- _PROMPT_: Each line of the material below that holds the word "Blender" needs to be copied.

- _DATASET RECORDS_:
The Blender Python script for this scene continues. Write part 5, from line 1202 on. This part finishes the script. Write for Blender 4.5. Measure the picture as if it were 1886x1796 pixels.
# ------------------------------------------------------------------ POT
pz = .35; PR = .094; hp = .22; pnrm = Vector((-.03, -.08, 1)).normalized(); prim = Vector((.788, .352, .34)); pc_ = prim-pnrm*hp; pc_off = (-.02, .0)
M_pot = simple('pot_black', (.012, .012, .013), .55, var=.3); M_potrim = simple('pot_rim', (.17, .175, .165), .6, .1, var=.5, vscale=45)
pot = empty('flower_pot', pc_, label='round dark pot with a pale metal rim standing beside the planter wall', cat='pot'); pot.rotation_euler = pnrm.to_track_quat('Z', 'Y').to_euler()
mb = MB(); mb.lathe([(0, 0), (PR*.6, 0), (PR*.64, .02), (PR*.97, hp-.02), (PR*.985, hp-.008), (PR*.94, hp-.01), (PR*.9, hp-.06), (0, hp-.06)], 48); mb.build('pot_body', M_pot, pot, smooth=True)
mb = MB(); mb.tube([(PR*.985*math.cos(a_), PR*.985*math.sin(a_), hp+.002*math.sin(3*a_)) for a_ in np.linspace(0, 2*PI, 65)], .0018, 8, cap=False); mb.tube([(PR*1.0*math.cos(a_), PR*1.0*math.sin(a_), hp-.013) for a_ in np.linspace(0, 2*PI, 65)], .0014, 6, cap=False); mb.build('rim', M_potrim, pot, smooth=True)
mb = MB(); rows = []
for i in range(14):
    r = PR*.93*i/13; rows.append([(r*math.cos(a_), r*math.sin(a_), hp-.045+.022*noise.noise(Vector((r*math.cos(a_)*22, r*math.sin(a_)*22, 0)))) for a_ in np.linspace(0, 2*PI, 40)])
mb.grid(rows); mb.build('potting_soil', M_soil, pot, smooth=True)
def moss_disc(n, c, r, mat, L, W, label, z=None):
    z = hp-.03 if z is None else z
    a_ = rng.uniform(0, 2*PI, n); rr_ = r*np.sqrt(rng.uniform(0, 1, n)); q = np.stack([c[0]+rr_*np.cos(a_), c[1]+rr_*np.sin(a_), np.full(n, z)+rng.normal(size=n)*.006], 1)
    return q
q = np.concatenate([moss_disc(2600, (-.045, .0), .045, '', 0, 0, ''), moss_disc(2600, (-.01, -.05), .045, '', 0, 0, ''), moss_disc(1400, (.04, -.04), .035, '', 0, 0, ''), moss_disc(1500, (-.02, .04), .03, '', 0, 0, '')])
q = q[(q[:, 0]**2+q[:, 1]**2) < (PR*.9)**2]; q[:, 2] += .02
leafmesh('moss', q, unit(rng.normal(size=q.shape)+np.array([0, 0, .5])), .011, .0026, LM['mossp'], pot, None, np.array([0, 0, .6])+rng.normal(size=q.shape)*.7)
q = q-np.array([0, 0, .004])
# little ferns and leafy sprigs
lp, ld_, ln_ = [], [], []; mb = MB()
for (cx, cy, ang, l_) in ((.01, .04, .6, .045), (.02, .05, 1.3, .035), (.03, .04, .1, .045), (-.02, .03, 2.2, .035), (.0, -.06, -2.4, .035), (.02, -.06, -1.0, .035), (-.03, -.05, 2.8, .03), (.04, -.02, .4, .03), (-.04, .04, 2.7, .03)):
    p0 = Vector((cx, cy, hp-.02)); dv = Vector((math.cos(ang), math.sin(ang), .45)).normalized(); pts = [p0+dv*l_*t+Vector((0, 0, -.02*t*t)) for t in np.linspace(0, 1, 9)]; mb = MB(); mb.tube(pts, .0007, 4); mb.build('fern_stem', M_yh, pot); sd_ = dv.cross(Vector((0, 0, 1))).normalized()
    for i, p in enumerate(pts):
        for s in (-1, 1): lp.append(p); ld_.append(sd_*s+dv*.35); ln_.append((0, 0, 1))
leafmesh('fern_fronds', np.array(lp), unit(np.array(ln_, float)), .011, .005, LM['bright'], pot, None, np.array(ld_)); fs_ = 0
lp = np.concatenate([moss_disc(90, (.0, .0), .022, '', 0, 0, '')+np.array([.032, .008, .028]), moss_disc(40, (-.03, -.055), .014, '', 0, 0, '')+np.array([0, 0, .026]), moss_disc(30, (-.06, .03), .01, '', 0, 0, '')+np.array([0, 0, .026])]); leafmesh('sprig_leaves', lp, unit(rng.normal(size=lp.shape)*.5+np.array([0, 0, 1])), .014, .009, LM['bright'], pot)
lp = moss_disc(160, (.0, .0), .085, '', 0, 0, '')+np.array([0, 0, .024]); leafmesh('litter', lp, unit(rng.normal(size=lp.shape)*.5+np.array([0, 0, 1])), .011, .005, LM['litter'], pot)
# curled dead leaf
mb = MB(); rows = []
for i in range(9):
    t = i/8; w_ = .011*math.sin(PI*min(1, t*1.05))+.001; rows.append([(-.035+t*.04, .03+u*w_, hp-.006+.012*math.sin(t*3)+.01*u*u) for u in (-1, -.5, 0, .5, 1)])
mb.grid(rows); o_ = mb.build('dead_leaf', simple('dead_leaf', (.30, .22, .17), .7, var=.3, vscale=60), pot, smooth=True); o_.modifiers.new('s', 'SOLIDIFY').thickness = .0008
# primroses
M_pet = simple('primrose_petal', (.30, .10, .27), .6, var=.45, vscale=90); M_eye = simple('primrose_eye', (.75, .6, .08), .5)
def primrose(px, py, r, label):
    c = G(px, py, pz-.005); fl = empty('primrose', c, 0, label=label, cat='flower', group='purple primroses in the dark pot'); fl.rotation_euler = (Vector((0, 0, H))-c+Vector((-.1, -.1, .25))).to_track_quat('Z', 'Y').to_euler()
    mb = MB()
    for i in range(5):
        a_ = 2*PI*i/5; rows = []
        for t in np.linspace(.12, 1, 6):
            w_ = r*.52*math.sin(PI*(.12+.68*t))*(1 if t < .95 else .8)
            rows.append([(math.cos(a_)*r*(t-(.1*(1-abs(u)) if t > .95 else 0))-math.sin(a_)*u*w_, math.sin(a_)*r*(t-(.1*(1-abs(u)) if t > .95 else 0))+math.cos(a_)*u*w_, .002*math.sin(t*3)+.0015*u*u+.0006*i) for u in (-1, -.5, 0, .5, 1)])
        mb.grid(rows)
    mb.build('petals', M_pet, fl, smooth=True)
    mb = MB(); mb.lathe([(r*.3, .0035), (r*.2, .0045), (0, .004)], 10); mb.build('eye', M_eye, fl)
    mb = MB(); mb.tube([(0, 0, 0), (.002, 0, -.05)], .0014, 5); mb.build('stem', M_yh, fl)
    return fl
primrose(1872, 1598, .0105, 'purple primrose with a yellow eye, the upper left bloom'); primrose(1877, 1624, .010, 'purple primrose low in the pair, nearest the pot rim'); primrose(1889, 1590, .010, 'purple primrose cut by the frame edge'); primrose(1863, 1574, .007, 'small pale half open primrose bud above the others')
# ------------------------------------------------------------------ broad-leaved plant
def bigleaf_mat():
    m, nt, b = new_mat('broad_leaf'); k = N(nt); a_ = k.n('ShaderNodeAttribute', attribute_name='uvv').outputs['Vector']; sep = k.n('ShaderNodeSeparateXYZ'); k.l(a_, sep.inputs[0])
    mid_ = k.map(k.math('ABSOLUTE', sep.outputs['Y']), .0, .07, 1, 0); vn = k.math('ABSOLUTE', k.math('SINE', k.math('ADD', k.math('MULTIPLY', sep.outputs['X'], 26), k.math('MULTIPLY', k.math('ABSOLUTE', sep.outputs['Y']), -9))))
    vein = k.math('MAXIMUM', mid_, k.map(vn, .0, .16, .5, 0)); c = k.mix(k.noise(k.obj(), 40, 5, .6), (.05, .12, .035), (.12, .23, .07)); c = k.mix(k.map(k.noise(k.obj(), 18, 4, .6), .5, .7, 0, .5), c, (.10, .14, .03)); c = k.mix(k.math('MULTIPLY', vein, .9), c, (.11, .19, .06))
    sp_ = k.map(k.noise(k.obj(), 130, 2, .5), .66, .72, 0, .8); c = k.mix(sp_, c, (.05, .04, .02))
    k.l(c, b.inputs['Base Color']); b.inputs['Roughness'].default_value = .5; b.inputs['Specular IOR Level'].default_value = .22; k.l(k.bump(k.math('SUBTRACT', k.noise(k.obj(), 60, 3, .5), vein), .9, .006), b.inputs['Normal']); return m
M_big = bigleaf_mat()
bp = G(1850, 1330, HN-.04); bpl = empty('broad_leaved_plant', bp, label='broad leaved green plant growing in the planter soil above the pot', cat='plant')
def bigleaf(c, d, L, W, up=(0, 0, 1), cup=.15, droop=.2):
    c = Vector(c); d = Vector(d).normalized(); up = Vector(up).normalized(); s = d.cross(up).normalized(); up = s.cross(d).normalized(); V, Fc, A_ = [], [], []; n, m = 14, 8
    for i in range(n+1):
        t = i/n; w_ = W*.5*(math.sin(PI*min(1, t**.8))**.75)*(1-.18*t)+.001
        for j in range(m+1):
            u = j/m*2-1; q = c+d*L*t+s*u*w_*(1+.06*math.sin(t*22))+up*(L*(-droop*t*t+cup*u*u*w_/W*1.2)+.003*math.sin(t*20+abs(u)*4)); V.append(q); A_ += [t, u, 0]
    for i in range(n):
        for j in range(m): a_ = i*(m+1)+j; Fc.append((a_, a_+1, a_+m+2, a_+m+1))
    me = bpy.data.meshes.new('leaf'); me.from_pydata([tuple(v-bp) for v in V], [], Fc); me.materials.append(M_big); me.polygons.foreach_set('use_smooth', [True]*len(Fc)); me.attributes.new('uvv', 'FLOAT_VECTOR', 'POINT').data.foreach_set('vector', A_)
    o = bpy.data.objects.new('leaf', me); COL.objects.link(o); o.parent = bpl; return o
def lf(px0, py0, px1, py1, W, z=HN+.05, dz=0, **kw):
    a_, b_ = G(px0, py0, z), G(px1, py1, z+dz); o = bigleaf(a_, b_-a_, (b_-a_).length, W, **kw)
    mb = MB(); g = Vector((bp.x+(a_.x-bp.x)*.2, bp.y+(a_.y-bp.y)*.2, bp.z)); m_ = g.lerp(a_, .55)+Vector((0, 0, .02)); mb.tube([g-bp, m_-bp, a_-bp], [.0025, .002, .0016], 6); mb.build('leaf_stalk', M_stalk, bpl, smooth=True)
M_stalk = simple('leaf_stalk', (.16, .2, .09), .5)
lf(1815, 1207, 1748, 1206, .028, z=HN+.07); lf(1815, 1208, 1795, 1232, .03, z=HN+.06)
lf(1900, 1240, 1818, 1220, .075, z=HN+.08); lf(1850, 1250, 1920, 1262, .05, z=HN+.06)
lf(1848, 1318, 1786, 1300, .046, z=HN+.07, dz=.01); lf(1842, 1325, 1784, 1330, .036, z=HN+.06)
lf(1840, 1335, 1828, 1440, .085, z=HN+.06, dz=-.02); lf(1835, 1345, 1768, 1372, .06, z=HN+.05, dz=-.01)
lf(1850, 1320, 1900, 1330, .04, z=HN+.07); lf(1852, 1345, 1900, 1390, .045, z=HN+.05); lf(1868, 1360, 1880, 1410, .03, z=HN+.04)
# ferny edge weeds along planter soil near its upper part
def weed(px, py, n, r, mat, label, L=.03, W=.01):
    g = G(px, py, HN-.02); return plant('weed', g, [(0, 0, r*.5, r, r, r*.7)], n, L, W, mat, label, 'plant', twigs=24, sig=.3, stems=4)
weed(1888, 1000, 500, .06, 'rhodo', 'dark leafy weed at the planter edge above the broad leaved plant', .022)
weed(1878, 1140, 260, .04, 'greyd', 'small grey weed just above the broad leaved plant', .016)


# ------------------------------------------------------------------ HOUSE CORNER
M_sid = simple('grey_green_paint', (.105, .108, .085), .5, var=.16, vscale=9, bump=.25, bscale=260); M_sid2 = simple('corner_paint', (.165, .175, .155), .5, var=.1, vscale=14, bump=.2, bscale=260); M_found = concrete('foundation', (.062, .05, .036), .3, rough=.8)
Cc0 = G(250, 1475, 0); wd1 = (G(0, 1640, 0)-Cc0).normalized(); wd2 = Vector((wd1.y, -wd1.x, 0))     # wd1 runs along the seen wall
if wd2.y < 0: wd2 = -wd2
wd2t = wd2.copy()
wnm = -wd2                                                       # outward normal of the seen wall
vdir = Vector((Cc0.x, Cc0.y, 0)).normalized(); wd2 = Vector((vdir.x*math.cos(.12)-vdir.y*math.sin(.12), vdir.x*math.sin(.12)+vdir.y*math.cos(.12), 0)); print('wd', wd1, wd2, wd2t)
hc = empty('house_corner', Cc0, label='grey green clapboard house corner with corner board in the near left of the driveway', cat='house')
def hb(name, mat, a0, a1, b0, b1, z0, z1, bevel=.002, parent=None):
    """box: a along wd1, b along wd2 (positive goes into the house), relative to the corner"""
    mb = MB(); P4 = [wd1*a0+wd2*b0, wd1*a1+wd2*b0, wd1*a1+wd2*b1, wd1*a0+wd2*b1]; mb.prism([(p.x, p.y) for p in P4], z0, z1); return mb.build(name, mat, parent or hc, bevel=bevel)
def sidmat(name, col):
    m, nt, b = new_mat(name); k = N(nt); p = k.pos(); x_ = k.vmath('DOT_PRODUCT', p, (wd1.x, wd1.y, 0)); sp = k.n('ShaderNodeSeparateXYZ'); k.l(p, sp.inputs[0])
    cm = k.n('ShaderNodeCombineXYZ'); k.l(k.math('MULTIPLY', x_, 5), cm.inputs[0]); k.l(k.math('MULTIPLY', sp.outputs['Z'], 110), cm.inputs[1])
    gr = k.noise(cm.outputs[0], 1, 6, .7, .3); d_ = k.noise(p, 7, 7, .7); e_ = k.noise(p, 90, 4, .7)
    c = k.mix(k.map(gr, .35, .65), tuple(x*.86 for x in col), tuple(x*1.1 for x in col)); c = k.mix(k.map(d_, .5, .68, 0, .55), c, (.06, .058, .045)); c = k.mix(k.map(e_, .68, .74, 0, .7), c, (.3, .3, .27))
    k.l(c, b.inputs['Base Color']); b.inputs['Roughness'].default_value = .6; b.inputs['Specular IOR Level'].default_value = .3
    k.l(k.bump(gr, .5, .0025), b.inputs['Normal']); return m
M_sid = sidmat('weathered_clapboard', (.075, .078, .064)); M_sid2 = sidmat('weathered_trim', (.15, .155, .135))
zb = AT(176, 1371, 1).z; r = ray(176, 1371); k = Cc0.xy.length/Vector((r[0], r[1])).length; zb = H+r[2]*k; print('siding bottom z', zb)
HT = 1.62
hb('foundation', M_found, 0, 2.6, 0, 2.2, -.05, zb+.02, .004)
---
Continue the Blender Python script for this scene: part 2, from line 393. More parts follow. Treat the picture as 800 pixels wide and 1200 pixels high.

- _RESPONSE TO THIS TASK_:
The Blender Python script for this scene continues. Write part 5, from line 1202 on. This part finishes the script. Write for Blender 4.5. Measure the picture as if it were 1886x1796 pixels.
Continue the Blender Python script for this scene: part 2, from line 393. More parts follow. Treat the picture as 800 pixels wide and 1200 pixels high.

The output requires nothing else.